Dishonesty Can Carry a Heavy Price

Rabbi Yisrael Kaniel – October 7, 2010

In the beginning of the Torah section of Noach (Bereshit 6:13), we read, “And G-d said to Noah, ‘The end of all flesh has come before Me, for the earth is filled with robbery through them; and behold, I am about to destroy them from the earth’”.  Rashi, as per the Babylonian Talmud, Sanhedrin 108a, comments that this verse teaches us that “their sentence was not sealed except on account of robbery”.

Ma’ayana Shel Torah cites the Melo HaOmer who wonders about the aforementioned: Our Sages say, “The Merciful One does not strike the souls initially” (Vayikra Rabba 17).  First, G-d punishes someone by striking at his possessions, and only if that does not bring results, will He strike at his very soul.  If so, why, in the case of the generation of the flood, did G-d immediately decide to extinguish the human race?

The truth, though, is that possessions can only serve to save their owner if they were acquired fairly, in which case they are truly his.  If, however, they were not honestly and fairly acquired, then they do not rightfully belong to him and cannot be treated as his.  Therefore, these possessions cannot save him.

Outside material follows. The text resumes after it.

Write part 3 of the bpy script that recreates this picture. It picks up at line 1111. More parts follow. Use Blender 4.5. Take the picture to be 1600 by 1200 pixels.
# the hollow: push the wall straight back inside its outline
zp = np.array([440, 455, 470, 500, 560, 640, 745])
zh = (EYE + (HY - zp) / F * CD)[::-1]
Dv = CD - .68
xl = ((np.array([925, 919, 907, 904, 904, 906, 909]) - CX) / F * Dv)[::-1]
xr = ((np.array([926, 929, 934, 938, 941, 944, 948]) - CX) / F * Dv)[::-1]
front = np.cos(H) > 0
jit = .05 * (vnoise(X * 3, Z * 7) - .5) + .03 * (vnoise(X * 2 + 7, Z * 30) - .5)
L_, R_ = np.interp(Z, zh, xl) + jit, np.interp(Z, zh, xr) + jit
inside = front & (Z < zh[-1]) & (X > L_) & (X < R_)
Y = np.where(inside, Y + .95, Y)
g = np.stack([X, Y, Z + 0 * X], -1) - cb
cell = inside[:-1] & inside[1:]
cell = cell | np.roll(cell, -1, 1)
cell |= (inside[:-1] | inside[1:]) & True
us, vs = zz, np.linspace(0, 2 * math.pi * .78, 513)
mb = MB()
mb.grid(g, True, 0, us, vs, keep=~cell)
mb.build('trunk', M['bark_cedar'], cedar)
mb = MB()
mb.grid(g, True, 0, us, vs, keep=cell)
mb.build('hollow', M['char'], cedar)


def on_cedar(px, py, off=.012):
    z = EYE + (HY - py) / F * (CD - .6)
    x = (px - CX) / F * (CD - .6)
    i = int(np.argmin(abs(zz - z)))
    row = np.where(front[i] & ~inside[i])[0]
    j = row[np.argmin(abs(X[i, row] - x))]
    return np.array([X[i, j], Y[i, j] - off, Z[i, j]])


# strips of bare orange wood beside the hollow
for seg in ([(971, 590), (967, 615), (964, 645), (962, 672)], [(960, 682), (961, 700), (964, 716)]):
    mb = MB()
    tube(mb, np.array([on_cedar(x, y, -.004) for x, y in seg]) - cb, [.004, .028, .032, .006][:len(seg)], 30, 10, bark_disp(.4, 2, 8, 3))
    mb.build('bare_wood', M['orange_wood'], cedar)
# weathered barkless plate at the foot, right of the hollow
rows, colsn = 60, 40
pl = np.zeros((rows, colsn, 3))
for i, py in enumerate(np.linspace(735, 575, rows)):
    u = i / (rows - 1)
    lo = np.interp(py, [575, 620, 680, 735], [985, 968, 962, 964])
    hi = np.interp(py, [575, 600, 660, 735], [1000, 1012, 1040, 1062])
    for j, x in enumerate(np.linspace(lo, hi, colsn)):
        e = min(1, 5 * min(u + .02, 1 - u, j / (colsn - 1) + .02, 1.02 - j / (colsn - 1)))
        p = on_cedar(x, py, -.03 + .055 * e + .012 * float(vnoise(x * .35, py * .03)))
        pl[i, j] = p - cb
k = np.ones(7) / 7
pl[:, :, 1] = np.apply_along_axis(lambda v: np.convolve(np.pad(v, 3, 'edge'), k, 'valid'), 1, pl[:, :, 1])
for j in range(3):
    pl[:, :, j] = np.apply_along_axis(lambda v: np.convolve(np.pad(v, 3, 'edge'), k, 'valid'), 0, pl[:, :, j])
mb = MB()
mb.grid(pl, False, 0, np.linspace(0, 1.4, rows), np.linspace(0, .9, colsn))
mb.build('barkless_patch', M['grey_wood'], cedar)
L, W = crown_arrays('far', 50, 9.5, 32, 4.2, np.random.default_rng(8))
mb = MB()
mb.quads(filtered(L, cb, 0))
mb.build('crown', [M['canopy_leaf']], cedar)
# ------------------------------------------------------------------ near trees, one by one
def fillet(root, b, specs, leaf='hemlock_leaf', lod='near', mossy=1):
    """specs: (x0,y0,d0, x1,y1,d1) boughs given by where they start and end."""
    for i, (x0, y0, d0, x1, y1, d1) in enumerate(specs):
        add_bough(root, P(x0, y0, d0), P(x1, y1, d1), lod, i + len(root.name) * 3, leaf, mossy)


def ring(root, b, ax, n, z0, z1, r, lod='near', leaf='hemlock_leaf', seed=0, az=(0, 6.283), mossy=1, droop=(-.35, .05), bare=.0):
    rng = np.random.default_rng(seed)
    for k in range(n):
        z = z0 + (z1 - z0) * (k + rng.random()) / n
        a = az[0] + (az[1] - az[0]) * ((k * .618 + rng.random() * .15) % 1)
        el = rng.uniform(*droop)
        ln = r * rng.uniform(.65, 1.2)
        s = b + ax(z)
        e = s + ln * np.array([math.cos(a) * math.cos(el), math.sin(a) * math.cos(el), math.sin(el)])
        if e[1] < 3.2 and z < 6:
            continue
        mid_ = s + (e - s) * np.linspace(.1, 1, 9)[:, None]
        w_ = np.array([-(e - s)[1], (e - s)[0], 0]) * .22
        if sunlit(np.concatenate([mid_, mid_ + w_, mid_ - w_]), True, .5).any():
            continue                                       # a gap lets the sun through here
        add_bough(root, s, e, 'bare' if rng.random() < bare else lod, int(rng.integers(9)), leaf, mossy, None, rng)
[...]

Consequently, were it not for the sin of robbery that the generation of the flood were all engaged in, they would not have been immediately punished with extinction.  They would have, rather, been punished first by loss of possessions.  However, since their possessions were all stolen, their decree was sealed immediately with “I am about to destroy them from the earth”.

The saying goes “crime does not pay”.  In this case, we see, indeed, that dishonesty can carry a heavy price.